May I suggest you avail yourself of the free books here, that will introduce you to the Austrian [i.e true] understanding of economics. If you feel like spending money, you could do worse than one of Peter Schiff's books, like Crashproof, or How an Economy Grows.
YW, and good luck.
Grayson says "Costs are determined by prices"
If that is true then no organization would suffer losses. Would they?
If you look at costs as input points and prices as output points. Then costs are certain as you have already incurred them in anticipation of selling the product/service at a particular price point, which may be realised or not.
To that extent the above statement is not true.

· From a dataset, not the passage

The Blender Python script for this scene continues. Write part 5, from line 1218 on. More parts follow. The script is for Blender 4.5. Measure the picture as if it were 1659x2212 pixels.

I agree Wolf (wish I could refer you with your real name :) )
"Asset bubbles become obvious when ROA (at market price not book basis) ratio decreases faster than changes in income. This is even more detectable in booming times where income is increases but asset values increases way faster; therefore droping the real ROA ratio."
In principle yes. However, accounting returns have a lot of mumbo jumbo in it which does not make its way into the cost structure of a product or service.
CMA.Devarajan Swaminathan:Grayson says "Costs are determined by prices" If that is true then no organization would suffer losses. Would they?
All entrepreneurial activity entails risk bearing. Grayson's point (I believe) was that cost is just one half of transaction. To the seller it is a price, to the buyer it is a cost. So if your firm resells Widget A, and you buy them from my factory, it is your cost to acquire Widget A from my factory. But it is my price that I am selling them to you. And my price, is also based on my costs, which are the prices of land, labor, capital for my factory, as well as raw materials.
At the end of the day, the process starts with an entrepreneur challenging uncertainty, and establishing the beginnings of a price structure which cascades through development and delivery of goods to the final consumer.
So again, costs are not determined necessarily by you at the time you buy Widget A. They are already somewhat established (and vulnerable to changes) earlier in the chain of production.
CMA.Devarajan Swaminathan:If you look at costs as input points and prices as output points. Then costs are certain as you have already incurred them in anticipation of selling the product/service at a particular price point, which may be realised or not.
Even if you contract for delivery of Widget A, that doesn't guarantee you delivery of Widget A. Without Widget A at our contracted price (your cost) your price structure may no longer be viable.
This is more than an exercise as prices are constantly changing throughout the economy, reflecting real resource availability, demand and even the amount of currency available to facilitate exchange.
If we're talking about the firm qua firm in isolation, your points assume rational expectations. If we're talking about cost/price in the greater economy, and their effect on the firm, then rational expectations are not useful to us, in my opinion.
What liberty student wrote was spot on.
Mr. Swaminathan, if you are talking about such macroeconomic matters as predicting asset bubbles, it makes no sense to refer to such a microeconomic notion as costs. Like liberty said, one firm's cost is another firm's earnings. From the perspective of the whole economy (and not an individual or an individual firm), there is no meaningful standard according which you can divide exchange ratios into "prices" on one hand and non-price "costs" on the other.